The first three of five tips on writing a historical novel focused on primary sources – Tip #1 family stories (oral history), Tip #2 historic sites,  and Tip #3 archives. This article encourages you to sort through and mine valuable secondary sources. If you write a historical novel using secondary sources alone, recognize that you’re reading through the lens of how another author has selected, organized, and interpreted primary sources. You would be a step removed from rich, authentic sources. However, secondary sources still have great value. As a cultural historian, I offer this distinction between the two:

Primary source -A surviving record of past events created during the time period under study by someone who participated in, witnessed, or commented upon the historic events, such as photographs, diaries, artifacts, or oral history.

Secondary source -Books, articles, essays, and lectures, often created using primary sources, that describe and interpret a time period after events have taken place.

In the case of island author Nicole d’Entremont, secondary sources – particularly Peter Englund‘s “The Beauty and the Sorrow: An intimate history of WWI”- complemented her use of primary sources in writing “A Generation of Leaves.” 

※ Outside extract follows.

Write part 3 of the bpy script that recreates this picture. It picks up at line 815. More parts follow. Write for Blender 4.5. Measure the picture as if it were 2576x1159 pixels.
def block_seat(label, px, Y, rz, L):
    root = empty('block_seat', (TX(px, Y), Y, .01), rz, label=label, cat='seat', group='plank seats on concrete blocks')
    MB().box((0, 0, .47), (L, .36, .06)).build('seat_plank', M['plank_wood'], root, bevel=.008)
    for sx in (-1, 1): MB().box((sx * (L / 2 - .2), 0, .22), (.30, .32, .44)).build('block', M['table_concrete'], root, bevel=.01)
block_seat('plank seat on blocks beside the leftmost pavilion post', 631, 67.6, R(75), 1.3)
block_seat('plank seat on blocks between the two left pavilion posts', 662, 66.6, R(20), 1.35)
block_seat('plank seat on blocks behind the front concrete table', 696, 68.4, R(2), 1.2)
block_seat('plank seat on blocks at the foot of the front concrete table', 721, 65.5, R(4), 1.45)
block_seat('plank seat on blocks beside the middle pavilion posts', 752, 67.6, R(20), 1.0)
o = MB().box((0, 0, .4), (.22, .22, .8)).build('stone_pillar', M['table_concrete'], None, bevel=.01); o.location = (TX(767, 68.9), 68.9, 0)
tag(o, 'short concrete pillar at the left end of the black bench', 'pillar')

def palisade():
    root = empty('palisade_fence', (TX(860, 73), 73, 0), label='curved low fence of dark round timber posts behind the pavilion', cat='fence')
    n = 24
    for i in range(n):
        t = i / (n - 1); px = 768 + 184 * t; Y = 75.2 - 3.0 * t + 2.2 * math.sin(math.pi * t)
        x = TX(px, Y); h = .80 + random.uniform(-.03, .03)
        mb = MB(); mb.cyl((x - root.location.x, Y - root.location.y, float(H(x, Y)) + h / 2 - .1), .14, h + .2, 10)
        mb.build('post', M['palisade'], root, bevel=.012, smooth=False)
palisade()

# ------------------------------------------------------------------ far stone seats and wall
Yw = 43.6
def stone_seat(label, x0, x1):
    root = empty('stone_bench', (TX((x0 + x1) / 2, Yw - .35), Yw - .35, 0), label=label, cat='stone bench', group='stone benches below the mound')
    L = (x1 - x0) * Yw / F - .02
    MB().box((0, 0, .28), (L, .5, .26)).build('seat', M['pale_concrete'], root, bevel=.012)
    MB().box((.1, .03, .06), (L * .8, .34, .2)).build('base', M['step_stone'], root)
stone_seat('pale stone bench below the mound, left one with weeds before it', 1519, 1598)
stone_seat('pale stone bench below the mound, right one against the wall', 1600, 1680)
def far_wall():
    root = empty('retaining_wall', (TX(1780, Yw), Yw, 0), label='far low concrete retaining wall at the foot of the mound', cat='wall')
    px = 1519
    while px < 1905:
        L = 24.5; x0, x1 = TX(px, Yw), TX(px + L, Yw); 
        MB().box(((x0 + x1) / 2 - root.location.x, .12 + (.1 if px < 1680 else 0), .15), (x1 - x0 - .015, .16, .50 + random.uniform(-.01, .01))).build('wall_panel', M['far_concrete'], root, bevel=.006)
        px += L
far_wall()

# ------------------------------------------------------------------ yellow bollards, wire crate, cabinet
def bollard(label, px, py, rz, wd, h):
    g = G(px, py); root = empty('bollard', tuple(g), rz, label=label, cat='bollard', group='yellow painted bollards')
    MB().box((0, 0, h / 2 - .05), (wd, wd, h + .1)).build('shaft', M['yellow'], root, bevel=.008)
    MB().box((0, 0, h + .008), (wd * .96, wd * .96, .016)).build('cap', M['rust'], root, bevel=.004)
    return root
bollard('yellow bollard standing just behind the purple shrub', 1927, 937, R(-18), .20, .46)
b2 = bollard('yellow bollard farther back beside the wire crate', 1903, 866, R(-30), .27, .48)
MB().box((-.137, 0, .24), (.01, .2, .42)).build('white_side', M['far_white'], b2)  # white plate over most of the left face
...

Swedish historian and journalist Englund describes his book as “a work of anti-history,” in other words, not a book that strings together noteworthy events, but “a book about what it was like.” Nicole explained to me how it influenced her:

“The Beauty and the Sorrow” features 20 people of several nationalities who were caught up in World War I. A young German girl. A Scottish woman. An Italian trooper. Forget the dates. It’s the people. This is their story. It’s not about the generals. I read this book twice. As a “non-historian,” I had doubts about how I was approaching the subject, but Englund, a noted historian himself and university teacher of WWI history, gave me confidence that I could follow my novelist’s inclination without fearing the wrath of historical rectitude.